SUPPLIED RECORDS:

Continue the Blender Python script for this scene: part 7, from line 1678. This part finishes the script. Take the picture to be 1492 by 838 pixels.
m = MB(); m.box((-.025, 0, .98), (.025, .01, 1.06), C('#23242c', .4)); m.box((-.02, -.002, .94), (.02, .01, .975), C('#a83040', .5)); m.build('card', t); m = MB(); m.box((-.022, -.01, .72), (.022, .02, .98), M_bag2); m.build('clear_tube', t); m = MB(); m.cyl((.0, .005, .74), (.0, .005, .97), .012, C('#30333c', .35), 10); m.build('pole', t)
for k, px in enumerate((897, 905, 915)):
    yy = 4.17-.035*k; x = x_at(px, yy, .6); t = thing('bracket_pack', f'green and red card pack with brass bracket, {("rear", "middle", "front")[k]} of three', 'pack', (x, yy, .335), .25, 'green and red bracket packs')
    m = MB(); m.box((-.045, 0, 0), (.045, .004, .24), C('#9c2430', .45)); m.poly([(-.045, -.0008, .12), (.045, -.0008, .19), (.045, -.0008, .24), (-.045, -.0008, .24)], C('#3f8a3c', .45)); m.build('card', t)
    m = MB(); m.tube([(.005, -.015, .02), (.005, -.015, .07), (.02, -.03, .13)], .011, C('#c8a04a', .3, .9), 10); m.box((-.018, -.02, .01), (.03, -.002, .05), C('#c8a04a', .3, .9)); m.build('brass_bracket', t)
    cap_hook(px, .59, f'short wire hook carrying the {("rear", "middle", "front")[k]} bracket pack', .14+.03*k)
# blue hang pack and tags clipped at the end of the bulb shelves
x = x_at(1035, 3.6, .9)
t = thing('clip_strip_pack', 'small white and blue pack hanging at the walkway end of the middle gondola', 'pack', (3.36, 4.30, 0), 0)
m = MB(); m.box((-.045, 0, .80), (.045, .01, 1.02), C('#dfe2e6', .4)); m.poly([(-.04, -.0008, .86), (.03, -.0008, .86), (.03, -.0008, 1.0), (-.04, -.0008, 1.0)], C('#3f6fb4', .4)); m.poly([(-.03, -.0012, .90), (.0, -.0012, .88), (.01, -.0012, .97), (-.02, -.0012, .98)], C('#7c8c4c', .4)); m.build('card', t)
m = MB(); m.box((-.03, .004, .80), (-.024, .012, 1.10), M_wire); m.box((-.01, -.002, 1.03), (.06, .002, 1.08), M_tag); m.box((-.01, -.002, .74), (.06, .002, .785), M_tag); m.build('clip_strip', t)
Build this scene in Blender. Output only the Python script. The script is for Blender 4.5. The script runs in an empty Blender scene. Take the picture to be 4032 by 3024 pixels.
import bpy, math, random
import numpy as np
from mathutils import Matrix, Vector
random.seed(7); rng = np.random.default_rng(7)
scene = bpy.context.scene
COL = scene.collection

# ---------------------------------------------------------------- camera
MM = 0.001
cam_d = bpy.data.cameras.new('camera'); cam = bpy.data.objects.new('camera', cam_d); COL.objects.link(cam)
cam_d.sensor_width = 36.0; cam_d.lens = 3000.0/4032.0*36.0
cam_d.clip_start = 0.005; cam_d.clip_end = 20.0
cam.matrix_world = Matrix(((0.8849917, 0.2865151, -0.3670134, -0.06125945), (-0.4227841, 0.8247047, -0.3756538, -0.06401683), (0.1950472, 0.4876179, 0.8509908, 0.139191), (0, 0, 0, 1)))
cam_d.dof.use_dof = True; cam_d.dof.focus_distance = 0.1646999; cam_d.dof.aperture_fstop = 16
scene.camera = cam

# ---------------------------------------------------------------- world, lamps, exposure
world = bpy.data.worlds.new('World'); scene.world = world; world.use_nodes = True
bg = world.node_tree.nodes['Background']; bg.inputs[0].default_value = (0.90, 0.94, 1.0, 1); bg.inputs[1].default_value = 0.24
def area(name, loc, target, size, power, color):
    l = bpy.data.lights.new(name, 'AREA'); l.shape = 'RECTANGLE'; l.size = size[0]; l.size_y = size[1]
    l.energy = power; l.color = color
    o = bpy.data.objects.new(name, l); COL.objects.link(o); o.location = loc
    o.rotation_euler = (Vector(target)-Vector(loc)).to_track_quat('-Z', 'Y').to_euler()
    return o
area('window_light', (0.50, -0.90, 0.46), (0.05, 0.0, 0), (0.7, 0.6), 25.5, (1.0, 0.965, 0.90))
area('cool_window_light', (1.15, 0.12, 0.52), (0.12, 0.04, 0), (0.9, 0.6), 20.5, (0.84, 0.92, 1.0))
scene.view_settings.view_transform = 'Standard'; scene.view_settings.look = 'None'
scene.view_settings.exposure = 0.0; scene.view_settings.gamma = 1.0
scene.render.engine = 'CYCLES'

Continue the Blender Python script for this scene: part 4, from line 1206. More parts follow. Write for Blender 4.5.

REQUEST: Give again only the lines that run from the line with "Build this scene" to the line with "COL = scene.collection". Include both of those lines exactly as written.

SOLUTION:
Build this scene in Blender. Output only the Python script. The script is for Blender 4.5. The script runs in an empty Blender scene. Take the picture to be 4032 by 3024 pixels.
import bpy, math, random
import numpy as np
from mathutils import Matrix, Vector
random.seed(7); rng = np.random.default_rng(7)
scene = bpy.context.scene
COL = scene.collection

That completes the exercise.